The report quotes Scott Barfield, a Defense Department investigator,
saying, "Recruiters are knowingly allowing neo-Nazis and white
supremacists to join the armed forces, and commanders don't remove
them from the military even after we positively identify them as
extremists or gang members."

Mr. Barfield said Army recruiters struggled last year to meet
goals. "They don't want to make a big deal again about neo-Nazis in
the military," he said, "because then parents who are already
worried about their kids signing up and dying in Iraq are going to
be even more reluctant about their kids enlisting if they feel
they'll be exposed to gangs and white supremacists."

The 1996 crackdown on extremists came after revelations that Mr.
McVeigh had espoused far-right ideas when he was in the Army and
recruited two fellow soldiers to aid his bomb plot. Those
revelations were followed by a furor that developed when three white
paratroopers were convicted of the random slaying of a black couple
in order to win tattoos and 19 others were discharged for
participating in neo-Nazi activities.

The defense secretary at the time, William Perry, said the rules
were meant to leave no room for racist and extremist activities
within the military. But the report said Mr. Barfield, who is based
at Fort Lewis, Wash., had said that he had provided evidence on 320
extremists there in the past year, but that only two had been
discharged.
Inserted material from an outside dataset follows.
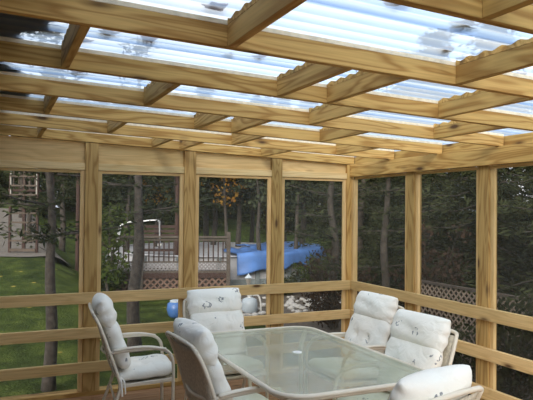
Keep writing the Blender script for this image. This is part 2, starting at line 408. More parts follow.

He also said there was an online network of neo-Nazis.

"They're communicating with each other about weapons, about
recruiting, about keeping their identities secret, about organizing
within the military," he said. "Several of these individuals have
since been deployed to combat missions in Iraq."

The report cited accounts by neo-Nazis of their infiltration of the
military, including a discussion on the white supremacist Web site
Stormfront. "There are others among you in the forces," one
participant wrote. "You are never alone."

An article in the National Alliance magazine Resistance urged
skinheads to join the Army and insist on being assigned to light
infantry units.

The Southern Poverty Law Center identified the author as Steven
Barry, who it said was a former Special Forces officer who was the
alliance's "military unit coordinator."

"Light infantry is your branch of choice because the coming race war
and the ethnic cleansing to follow will be very much an
infantryman's war," he wrote. "It will be house-to-house,
neighborhood-by-neighborhood until your town or city is cleared and
the alien races are driven into the countryside where they can be
hunted down and 'cleansed.' "

He concluded: "As a professional soldier, my goal is to fill the
ranks of the United States Army with skinheads. As street brawlers,
you will be useless in the coming race war. As trained infantrymen,
you will join the ranks of the Aryan warrior brotherhood."